Records follow. Copy every line with "scene".

— BEGIN SOURCE DATA —

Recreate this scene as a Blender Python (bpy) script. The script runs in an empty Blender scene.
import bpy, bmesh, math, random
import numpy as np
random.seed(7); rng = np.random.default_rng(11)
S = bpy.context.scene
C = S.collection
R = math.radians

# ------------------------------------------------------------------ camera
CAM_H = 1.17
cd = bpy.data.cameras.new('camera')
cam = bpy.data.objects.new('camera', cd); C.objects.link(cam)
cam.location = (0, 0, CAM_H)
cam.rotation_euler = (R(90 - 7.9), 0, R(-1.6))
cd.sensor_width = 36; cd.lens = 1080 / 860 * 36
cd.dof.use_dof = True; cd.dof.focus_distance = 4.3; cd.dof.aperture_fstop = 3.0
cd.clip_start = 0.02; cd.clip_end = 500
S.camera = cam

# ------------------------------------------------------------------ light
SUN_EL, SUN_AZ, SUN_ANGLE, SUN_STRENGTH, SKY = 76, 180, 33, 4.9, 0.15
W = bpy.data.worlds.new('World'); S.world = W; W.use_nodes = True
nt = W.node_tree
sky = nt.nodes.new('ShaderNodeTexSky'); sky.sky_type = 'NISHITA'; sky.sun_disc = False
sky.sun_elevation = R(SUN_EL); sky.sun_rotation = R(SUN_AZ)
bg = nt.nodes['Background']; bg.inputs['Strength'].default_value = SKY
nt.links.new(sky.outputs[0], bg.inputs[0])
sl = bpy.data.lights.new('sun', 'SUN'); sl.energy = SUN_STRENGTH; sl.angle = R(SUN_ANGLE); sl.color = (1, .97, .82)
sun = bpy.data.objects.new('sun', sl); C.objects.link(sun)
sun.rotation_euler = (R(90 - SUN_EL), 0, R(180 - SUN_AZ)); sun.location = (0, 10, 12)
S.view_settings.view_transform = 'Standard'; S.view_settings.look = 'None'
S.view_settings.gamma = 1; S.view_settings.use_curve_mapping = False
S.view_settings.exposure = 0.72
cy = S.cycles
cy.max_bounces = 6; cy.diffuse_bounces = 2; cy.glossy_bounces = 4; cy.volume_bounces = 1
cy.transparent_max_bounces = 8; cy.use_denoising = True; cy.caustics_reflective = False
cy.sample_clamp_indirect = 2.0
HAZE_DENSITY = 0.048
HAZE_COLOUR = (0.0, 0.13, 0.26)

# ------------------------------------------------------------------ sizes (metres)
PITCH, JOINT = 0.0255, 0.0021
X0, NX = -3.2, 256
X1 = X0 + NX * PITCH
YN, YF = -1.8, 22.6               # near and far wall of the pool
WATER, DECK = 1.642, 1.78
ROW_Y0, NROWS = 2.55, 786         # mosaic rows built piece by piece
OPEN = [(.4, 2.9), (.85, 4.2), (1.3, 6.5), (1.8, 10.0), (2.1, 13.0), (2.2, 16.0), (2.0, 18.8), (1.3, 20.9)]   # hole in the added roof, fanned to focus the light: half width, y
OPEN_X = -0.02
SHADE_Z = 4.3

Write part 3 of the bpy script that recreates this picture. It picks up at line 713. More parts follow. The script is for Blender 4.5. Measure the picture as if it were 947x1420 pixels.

— END SOURCE DATA —

# RESULT FOR THIS EXERCISE
Recreate this scene as a Blender Python (bpy) script. The script runs in an empty Blender scene.
S = bpy.context.scene